> **WRITTEN EXERCISE**
Isolate every line in the data with the string "from" and copy it.

##### MATERIAL TO PROCESS

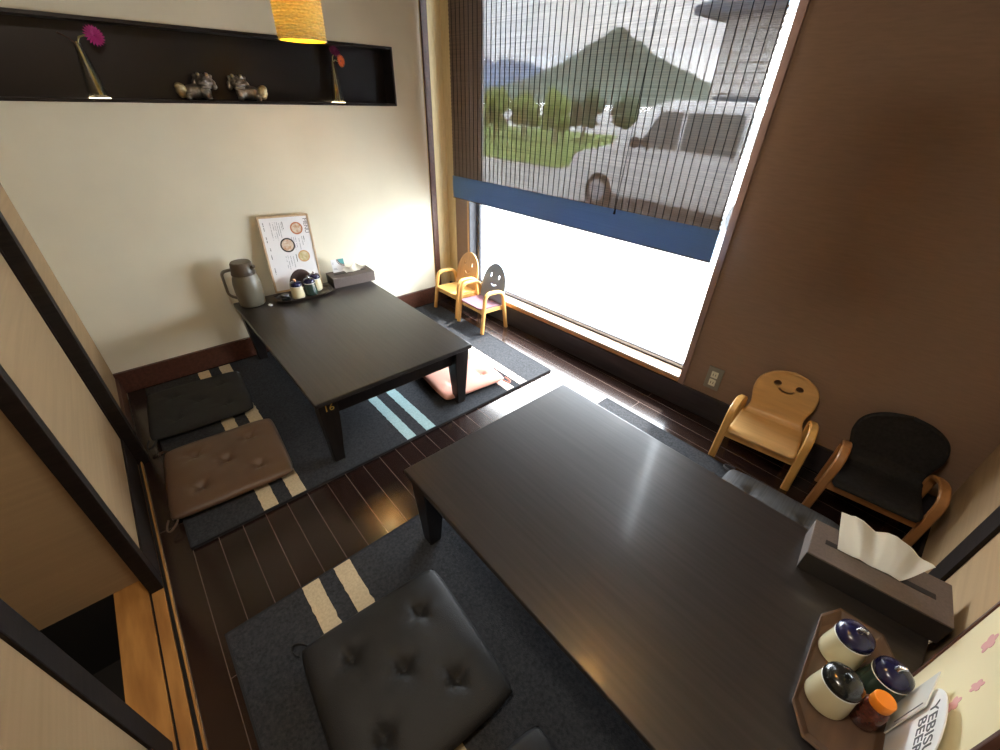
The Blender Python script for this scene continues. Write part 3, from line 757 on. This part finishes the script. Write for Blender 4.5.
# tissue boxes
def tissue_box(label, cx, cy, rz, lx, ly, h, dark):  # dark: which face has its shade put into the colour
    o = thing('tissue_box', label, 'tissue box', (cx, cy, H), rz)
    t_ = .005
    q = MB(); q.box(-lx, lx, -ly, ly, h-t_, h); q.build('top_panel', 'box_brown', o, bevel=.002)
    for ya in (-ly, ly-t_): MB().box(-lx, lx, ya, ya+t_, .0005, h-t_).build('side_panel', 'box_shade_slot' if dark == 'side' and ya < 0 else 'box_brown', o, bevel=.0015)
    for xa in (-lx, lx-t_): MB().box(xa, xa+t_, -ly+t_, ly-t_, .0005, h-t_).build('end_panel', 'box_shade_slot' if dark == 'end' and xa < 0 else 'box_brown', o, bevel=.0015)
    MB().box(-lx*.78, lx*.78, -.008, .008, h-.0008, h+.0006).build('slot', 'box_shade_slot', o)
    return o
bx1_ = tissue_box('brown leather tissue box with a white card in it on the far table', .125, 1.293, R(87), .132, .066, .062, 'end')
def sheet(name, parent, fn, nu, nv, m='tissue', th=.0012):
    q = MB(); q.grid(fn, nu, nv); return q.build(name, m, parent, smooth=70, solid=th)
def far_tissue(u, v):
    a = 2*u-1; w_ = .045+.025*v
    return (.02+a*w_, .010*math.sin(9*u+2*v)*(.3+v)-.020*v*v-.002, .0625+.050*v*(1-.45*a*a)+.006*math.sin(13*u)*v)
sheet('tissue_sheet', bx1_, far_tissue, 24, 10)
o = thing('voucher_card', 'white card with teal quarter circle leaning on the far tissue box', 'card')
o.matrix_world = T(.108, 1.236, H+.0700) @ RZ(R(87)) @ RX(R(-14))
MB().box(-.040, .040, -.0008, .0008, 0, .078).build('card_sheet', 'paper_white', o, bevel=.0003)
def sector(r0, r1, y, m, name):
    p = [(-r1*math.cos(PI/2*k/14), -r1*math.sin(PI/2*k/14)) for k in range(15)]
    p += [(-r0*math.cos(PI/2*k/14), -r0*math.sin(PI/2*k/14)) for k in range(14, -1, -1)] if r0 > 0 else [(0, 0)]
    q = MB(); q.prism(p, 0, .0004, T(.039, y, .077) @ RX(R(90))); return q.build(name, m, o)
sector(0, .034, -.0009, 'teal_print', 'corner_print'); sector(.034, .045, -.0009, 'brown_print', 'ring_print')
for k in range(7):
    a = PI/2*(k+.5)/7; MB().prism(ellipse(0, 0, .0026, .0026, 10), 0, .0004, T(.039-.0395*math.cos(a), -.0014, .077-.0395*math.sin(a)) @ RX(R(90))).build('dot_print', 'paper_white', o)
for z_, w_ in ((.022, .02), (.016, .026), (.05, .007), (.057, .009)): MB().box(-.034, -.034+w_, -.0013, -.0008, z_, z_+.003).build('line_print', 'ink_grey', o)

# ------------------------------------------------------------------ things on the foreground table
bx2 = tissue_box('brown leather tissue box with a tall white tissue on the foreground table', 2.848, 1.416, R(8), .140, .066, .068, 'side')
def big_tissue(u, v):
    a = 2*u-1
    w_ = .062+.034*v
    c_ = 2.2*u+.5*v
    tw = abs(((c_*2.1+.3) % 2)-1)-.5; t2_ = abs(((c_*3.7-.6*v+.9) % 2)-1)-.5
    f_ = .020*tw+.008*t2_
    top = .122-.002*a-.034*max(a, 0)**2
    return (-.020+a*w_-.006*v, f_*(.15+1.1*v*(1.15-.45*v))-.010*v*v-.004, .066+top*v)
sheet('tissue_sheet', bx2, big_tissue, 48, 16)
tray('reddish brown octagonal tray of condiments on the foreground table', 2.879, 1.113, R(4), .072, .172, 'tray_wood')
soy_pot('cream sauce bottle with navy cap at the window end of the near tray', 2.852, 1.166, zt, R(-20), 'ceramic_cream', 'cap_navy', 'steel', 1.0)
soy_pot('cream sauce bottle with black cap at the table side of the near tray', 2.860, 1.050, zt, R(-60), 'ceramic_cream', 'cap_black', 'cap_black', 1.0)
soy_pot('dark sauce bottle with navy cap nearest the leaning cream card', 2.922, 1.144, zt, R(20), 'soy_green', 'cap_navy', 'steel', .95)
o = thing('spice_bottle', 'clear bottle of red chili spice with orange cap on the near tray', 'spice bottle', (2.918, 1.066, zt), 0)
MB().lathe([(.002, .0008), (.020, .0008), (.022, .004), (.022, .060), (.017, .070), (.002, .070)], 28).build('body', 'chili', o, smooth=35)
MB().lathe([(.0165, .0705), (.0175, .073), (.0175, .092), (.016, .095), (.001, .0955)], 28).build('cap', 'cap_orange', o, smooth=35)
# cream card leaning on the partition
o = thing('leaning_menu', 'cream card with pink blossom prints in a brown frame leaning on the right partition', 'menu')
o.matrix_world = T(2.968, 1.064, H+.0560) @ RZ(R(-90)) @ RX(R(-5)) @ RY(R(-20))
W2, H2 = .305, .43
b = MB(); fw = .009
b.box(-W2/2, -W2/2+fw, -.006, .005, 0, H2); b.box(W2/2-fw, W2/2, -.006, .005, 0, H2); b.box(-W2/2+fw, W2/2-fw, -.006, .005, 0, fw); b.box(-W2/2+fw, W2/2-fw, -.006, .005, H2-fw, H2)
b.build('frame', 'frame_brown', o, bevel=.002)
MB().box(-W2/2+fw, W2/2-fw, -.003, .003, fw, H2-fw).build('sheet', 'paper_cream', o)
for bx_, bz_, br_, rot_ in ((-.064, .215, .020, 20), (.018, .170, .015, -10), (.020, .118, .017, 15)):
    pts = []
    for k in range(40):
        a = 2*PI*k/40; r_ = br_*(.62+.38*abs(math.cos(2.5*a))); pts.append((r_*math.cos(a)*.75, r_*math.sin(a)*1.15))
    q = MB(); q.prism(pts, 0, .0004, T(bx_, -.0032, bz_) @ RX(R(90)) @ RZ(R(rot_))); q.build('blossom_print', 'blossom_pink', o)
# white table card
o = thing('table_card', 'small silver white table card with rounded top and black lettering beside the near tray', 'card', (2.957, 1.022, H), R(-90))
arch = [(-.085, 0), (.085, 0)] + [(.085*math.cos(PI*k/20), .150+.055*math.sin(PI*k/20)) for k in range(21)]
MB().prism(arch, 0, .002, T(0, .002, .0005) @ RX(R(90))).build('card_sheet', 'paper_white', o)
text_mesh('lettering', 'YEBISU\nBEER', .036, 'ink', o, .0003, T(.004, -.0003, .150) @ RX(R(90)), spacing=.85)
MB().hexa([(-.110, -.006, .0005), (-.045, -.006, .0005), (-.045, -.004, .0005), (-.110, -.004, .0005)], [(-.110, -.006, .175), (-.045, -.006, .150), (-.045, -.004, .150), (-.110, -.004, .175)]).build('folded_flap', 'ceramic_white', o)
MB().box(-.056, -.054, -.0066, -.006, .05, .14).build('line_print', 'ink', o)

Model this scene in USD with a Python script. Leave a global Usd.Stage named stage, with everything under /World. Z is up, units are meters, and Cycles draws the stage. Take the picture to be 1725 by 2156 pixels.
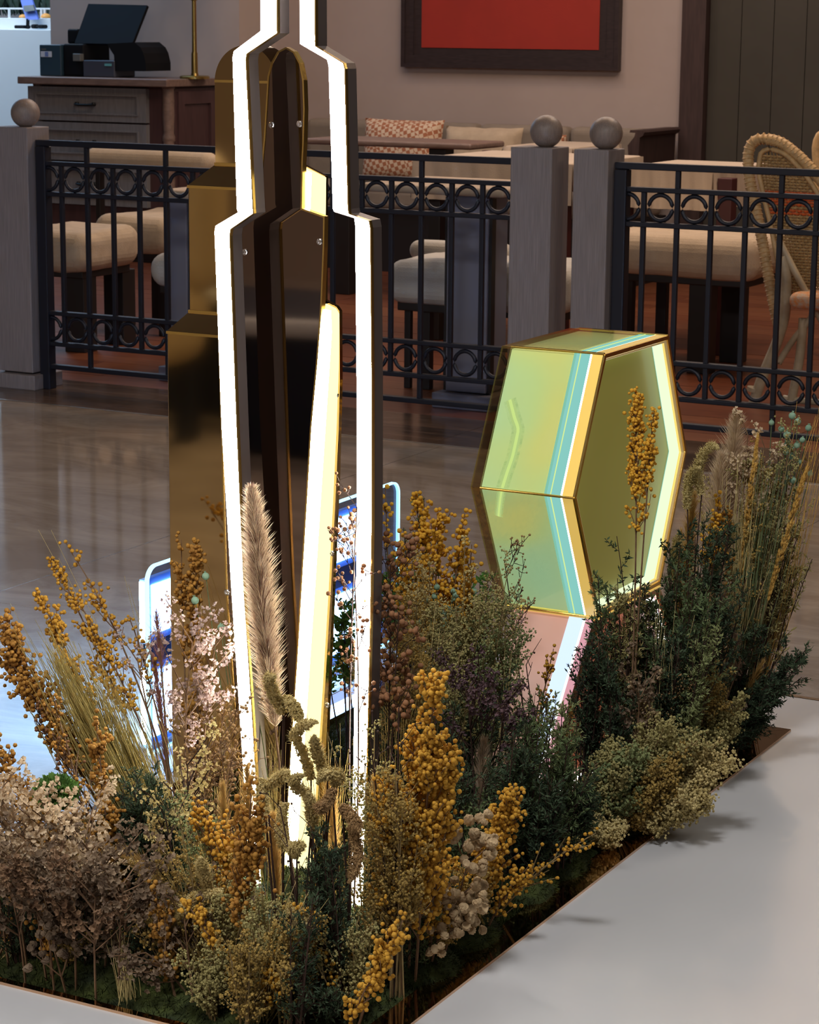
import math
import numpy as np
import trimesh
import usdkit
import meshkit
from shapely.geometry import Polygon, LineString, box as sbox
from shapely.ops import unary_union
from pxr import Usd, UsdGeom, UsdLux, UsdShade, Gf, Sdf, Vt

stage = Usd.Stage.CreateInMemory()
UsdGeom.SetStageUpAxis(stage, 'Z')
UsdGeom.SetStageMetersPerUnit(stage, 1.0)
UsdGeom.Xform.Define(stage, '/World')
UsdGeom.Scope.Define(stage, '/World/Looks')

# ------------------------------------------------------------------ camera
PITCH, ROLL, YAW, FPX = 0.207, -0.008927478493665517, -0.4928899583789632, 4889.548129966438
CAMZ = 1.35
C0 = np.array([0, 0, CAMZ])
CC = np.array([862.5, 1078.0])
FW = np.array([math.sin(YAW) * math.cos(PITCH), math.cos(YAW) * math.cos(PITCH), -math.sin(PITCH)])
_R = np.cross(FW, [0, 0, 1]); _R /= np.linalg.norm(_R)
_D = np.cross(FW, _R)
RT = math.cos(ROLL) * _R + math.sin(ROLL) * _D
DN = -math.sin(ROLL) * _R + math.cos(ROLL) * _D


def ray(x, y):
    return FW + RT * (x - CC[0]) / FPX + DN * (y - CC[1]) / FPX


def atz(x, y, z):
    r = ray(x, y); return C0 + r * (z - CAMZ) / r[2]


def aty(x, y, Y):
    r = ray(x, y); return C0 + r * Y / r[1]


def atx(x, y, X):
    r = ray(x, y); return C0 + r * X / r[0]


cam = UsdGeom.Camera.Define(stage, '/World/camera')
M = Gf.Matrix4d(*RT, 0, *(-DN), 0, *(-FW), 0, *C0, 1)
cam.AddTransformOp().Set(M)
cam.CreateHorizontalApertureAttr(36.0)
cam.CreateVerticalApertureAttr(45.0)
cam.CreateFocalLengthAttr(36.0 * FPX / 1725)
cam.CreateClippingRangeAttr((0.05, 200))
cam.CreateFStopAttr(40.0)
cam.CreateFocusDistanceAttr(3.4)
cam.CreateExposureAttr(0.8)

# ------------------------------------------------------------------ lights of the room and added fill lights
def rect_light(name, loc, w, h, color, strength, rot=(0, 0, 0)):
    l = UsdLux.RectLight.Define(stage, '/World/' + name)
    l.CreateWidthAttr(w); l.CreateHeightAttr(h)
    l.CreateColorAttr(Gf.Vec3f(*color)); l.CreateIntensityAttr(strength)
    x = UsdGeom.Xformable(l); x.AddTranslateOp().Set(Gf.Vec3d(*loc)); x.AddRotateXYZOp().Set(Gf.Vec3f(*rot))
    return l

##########

> **THE RESPONSE**
The Blender Python script for this scene continues. Write part 3, from line 757 on. This part finishes the script. Write for Blender 4.5.
from shapely.geometry import Polygon, LineString, box as sbox
from shapely.ops import unary_union
from pxr import Usd, UsdGeom, UsdLux, UsdShade, Gf, Sdf, Vt